Tuesday, July 15, 2025 - 03:00 pm
Room 2267, Innovation building

THESIS DFENSE
 

Author: Mark Shperkin
Advisor: Dr. Homayoun Valafar
Date: July 15, 2025
Time: 03:00 pm
Place: Room 2267, Innovation building

Abstract

Competitive swimming performance analysis has traditionally relied on manual video review and multi-sensor systems, both of which are resource-intensive and impractical for everyday training use. This thesis investigates whether a single wrist-worn inertial measurement unit (IMU) can be used to automatically segment and classify swimming activities with high accuracy. We propose a multi-task deep learning pipeline based on the MTHARS (Multi-Task Human Activity Recognition and Segmentation) architecture introduced by Duan et al. to perform stroke classification, lap segmentation, stroke count estimation, and underwater kick count estimation.
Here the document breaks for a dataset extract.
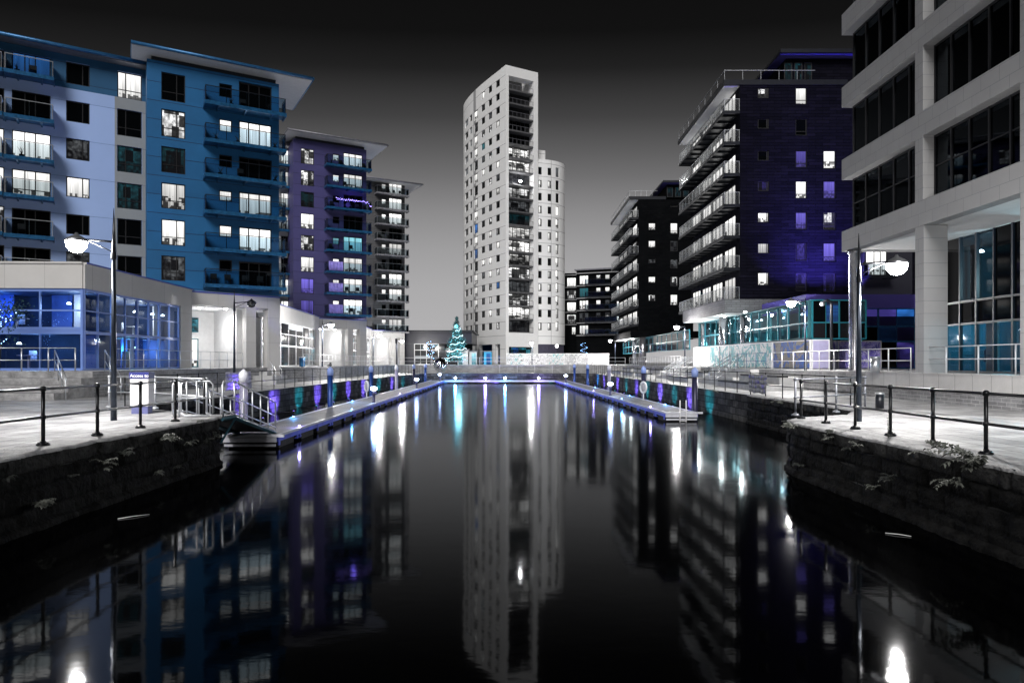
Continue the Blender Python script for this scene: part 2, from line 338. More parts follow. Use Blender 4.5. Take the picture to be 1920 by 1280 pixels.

Data were collected from eleven collegiate-level swimmers wearing left-wrist–mounted IMUs, each performing five 100-yard sets per stroke (butterfly, backstroke, breaststroke, freestyle, and individual medley) in a 25-yard pool. This research investigates whether a single IMU can accurately classify and segment all competitive swim strokes and evaluate performance across key swimming activities. Moreover, this pipeline delivers reliable multi-metric analysis while significantly reducing the complexity and cost of sensor setups. This work contributes to the growing field of wearable-based athlete monitoring and has the potential to empower coaches and athletes with real-time, fine-grained performance feedback in competitive swimming using minimal hardware.